Alors que le gouvernement par les savoirs fait depuis quelques années l’objet de nombreuses recherches en science politique, par exemple dans le cadre de l’analyse des politiques publiques, notamment de l’étude de la construction sociale des problèmes publics, on interroge ici ces phénomènes à partir de perspectives complémentaires : celles de la sociologie des élites, de la sociologie des sciences et des techniques et de la sociologie des intellectuels et de l’expertise. On escompte ainsi jeter une lumière nouvelle vers des lieux moins centraux dans la production des politiques et dépasser les approches parfois monosectorielles de l’action publique. On escompte également insister sur les facteurs sociaux de mise en œuvre de ces formes de pouvoir plutôt que sur leurs seuls aspects techniques ou institutionnels. On visera enfin à aller au-delà de l’image générique proposée par la catégorie foucaldienne de « gouvernement » afin de préciser les formes d’exercice du pouvoir rendues possibles par l’accumulation, la circulation et la mise en formes de savoirs spécifiques.

Les politiques des savoirs peuvent être appréhendées suivant trois voies d’entrée qui tendront à être combinées dans les analyses qui seront proposées. Ces trois points d’entrée n’ont, bien entendu, rien d’exhaustif et ne prétendent pas épuiser l’enquête.

(1) Les politiques des savoirs renvoient d’abord à une topographie des lieux de production et de circulation. On s’intéressera en particulier aux réseaux d’expertise mais aussi aux « lieux neutres » ou hybrides qui font se rencontrer des acteurs aux modes de vie et de pensée et aux propriétés sociales hétérogènes et d’ordinaire éloignées, comme les intellectuels et les chefs d’entreprises, les syndicalistes et les scientifiques, etc. Des travaux sur les formes sociales du think tank, de l’« observatoire » social ou économique, régional ou national, sur les pôles de compétitivité, sur les revues intellectuelles ou spécialisées situées aux frontières de plusieurs mondes sociaux seront particulièrement bienvenus dans ce cadre. Des vues de moyenne durée sur l’évolution historique des sociabilités de ces « lieux neutres » seront également appréciées de même qu’une réflexion sur les effets de légitimité issus de l’appellation même de ces lieux et de ces milieux.

(2) Le politiques des savoirs passe par une multiplicité de technologies.

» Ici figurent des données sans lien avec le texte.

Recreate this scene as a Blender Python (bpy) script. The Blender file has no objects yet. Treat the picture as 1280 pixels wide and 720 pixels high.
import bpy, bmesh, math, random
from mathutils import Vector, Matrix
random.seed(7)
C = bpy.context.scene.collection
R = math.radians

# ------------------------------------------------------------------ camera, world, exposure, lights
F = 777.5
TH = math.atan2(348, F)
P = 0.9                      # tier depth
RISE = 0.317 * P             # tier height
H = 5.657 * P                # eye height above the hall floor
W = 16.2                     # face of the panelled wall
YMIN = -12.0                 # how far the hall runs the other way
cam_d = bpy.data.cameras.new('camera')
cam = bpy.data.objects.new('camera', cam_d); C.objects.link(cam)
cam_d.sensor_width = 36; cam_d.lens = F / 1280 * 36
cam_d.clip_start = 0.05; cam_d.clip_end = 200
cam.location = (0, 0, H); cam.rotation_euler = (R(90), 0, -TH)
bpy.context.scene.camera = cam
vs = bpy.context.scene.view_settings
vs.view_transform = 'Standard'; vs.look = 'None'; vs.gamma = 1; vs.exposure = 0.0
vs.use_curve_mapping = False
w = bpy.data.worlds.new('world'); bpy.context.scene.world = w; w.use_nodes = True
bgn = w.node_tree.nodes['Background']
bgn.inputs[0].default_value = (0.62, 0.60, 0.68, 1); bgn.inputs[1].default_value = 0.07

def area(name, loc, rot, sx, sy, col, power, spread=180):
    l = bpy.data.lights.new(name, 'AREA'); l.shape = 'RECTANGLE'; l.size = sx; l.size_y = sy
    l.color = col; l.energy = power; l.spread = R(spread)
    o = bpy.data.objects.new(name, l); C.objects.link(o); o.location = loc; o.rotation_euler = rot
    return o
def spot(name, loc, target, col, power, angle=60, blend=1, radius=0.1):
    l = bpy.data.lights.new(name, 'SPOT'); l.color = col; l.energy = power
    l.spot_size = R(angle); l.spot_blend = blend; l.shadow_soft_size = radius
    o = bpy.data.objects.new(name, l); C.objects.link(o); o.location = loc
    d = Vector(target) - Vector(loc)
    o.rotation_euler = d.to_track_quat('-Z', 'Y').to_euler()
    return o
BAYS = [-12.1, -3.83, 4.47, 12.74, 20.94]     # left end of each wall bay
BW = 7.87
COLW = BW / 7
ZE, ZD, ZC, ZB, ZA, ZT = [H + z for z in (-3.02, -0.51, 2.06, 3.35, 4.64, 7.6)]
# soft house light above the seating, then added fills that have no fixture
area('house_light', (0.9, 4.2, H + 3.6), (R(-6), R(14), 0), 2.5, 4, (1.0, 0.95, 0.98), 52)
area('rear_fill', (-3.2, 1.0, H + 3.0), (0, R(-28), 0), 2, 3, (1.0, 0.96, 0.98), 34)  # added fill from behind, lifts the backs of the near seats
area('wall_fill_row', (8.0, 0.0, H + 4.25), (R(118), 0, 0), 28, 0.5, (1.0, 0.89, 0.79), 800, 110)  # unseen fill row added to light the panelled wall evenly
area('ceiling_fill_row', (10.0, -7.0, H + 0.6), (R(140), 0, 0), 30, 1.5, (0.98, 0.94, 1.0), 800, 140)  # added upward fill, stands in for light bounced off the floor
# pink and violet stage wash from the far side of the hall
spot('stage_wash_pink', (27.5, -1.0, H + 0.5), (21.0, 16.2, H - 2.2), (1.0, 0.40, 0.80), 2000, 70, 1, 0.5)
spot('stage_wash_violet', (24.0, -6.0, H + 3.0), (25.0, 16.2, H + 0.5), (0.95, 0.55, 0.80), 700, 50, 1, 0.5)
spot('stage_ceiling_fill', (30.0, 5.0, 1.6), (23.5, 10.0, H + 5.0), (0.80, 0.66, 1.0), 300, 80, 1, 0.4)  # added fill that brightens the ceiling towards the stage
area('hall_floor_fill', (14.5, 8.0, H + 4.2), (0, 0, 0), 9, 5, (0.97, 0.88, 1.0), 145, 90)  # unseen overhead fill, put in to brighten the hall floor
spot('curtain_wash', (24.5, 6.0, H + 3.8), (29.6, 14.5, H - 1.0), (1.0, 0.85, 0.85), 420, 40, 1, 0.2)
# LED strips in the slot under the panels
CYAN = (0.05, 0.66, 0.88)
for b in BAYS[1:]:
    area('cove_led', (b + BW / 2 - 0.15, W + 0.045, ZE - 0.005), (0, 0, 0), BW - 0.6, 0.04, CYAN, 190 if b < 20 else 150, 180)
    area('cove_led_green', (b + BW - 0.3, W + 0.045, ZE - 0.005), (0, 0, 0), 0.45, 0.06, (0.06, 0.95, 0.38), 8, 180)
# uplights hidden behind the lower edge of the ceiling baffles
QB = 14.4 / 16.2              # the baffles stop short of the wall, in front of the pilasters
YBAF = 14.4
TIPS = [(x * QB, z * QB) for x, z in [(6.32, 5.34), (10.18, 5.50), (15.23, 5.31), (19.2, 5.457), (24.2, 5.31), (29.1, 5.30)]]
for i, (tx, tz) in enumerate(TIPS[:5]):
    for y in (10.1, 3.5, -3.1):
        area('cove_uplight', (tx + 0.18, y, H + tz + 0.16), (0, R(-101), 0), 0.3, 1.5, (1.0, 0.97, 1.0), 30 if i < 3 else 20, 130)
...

Cet aspect est sans doute celui qui a suscité le plus de recherches en sciences sociales dans les années récentes, que l’on songe à l’étude historique des sciences de gouvernement, à la sociologie des statistiques et des indicateurs, aux recherches sur le benchmarking, la « fabrique de l’opinion publique », les instruments des politiques publiques, la mesure et la gestion des risques, etc. On s’attachera ici en particulier aux processus de formation, de légitimation et d’institutionnalisation de ces techniques et savoirs et l’on s’interrogera également sur les différences existant entre les usages des techniques intellectuelles et des techniques matérielles.

(3) Ces techniques et ces réseaux, qui forment de nouvelles manières de gouverner et de dominer, ne sont cependant activés et utilisés que suivant des stratégies d’acteurs que l’analyse sociologique se doit de reconstituer. Pour cette raison, on portera une attention particulière à la formation des élites politiques et administratives mais aussi des élites scientifiques, intellectuelles et des acteurs de l’expertise. On s’intéressera aussi aux nombreux conflits d’évaluation ou de mesure (comme sur le chômage ou le bien-être) et à leurs effets ainsi qu’à la mobilisation des savoirs par les mouvements sociaux ou les groupes ayant une ambition critique. Les logiques sociales de la contre-expertise et de l’auto-expertise collective (comme dans certaines enquêtes ouvrières) pourront donc aussi être analysées. On se demandera quels types de répertoires de l’engagement intellectuel sont mobilisés lorsqu’il s’agit d’utiliser des savoirs dans le monde politique ou administratif.